The ways in which electrons are arranged in the orbitals:

1. The Aufbau principle: Electrons enter orbitals of lowest energy first, like from the 1st shell then the 2nd

2. The pauli exclusion principle: An atomic orbital may be occupied by at most two electrons. (This two electrons must have opposite spins.)

3. The Hund's rule: Electrons occupy orbitals of the same energy level (degenerate orbitals, like the 3 p orbitals) with maximum number of unpaired electrons.

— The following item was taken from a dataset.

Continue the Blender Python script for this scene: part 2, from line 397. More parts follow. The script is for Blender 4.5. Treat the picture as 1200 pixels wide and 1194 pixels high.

Thus, the 3 electrons in p subshell are arranged in the way as px1 py1 pz1, instead of px2 py1 pz0 or other ways.

Electron configuration and periodic table
 
First, locate the element in the "Blocks";

e.g., N, p block; Ni, d block

s block: 1A and 2A groups—Na, [Ne] 3s1; Mg, [Ne] 3s2
p block: 3A through 7A groups—O, [He] 2s2 2p4
d block: transition metals—Fe, [Ar] 4s2 3d6
f block: inner transition metals—Pm, [Xe] 6s2 4f5

Second, locate the element in the row (period);

1st row — 1s
2nd — [1s] 2s 2p
3rd — [1s 2s 2p] 3s 3p
4th — [1s 2s 2p 3s 3p] 4s 3d 4p; etc.

e.g., N, 2nd row: 1s2 2s[?] 2p[?]

Third, filling electrons from low to high energy levels

e.g., Ni,  (number of electrons = 28)
4th row [1s 2s 2p 3s 3p] 4s 3d 4p,
d-block: [1s 2s 2p 3s 3p] 4s 3d 4p
8th position: 1s2 2s2 2p6 3s2 3p6 4s2 3d8

NOTE: An element can have different electron configurations by gaining or losing electrons.
e.g., Na: 1s2 2s2 2p6 3s1; Na+: 1s2 2s2 2p6 (3s0)
        O: 1s2 2s2 2p4; O2–: 1s2 2s2 2p6

The two elements are quite active, whereas the ions are not such as in NaCl and CaCO3. (Why? Which element has a similar electron configuration as the ions?)